How has it been working with the Tristan Bates?

NM: Historically they’ve always been supportive, both of me as a writer and of Conspirators’ Kitchen as a company. Golgothamarks the first time that we’re doing a fully-fledged show at the theatre. They’ve previously supported development weeks for various ideas and Conspirator’s Kitchen was part of their original Ignition project, for which I’m extremely grateful. One of the things that always concerned me about developing a new company was having to bed-hop from venue to venue whenever you did a new show. I’ve always been interested in developing a sustained relationship with a venue that not only works for us as a new theatre company, but also for them and their audience development as well.

Is Golgotha part of a longer term project to ensure Conspirators’ Kitchen’s survival?

NM: For me, it’s absolutely crucial that Conspirators’ Kitchen exists as a theatre company because it definitely has a unique voice. And it is partly predicated on Golgotha having a successful run. But I think it’s a shame that we live in a time and a place where a new theatre company isn’t allowed to fail. You aren’t allowed to explore something, to make a mistake, without it being seen as a disaster. I’m long enough in the tooth to remember when new theatre companies would perform plays that would go down a hoot or wouldn’t work at all. But the expression and exploration of ideas was in some ways more important than number-crunching and counting the box office.

Is not being allowed to fail a condition of our current economy?

IK: It seems to me that the current economic climate is just intensifying a movement that’s already happening. A couple of years ago, the Arts Council commissioned a report that talked about excellence in theatre in a very nuanced way, but I’m not sure whether theatre companies or funding bodies, have listened to and understood what that report talked about. Excellence and inclusion should not be mutually exclusive. There is a kind of desperation to get numbers of different people in very quickly, and to define a formula for doing so. The creative industry cannot work in that way. It needs to be responsive to changes in climate and to changes in artists’ imperatives. The whole point of subsidy should be to enable us to discover that which is hidden. But, too often, new voices, marginal voices when they begin, are not given the space to grow and become more confident.
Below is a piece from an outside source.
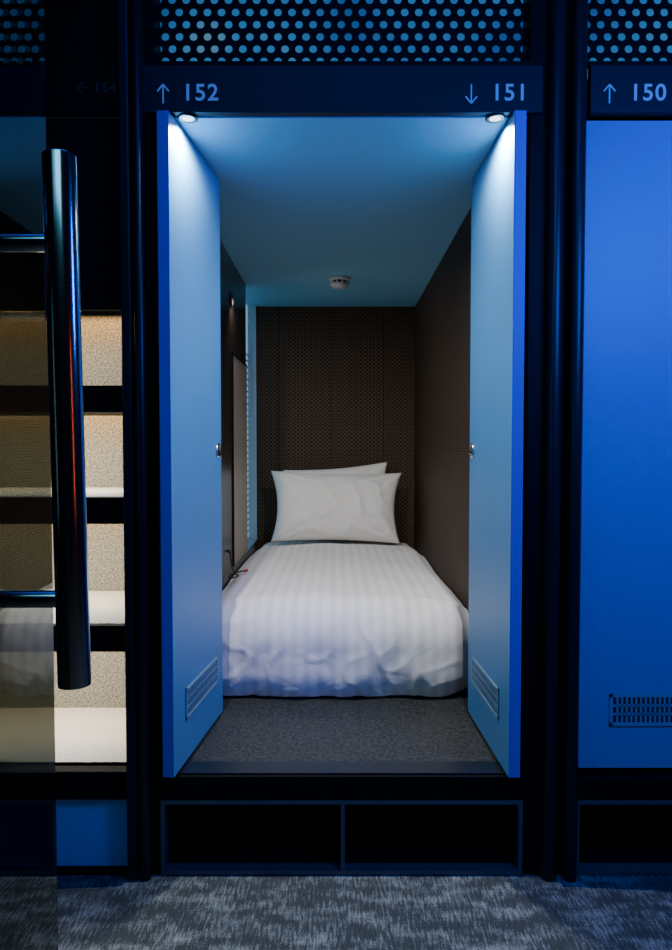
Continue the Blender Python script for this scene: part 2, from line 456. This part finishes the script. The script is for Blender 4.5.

In light of what you have said, why should audiences come to Golgotha?

NM: Because they will experience something very different, and surprising. Both acts have very interesting twists and turns to them. They will also be seeing two fantastic performances from Anjana Vasan and Raj Ghatak. The play is a two-hander and, having watched them in rehearsals, I’m excited about what they’re going to produce. And we are so lucky to have Iqbal direct this play, that’s a real coup for Conspirators’ Kitchen.

IK: Nirjay will never say it, but I think his voice as a writer is a very bold one. It breaks any kind of stereotypes you can think of with respect to Asian new writing. And the stories the play tells are not ones most people will be familiar with. And they’re told in a very theatrical, entertaining and surprising way. I want people to come to be educated and entertained. My ambition is to adjust the assumptions that people may have of these vanished generations.

NM: What we would like is for Golgotha to have a life after this particular four-week run. In an ideal scenario, it would be fantastic if other theatres and producers would come to see the show, possibly with a view to staging it next year.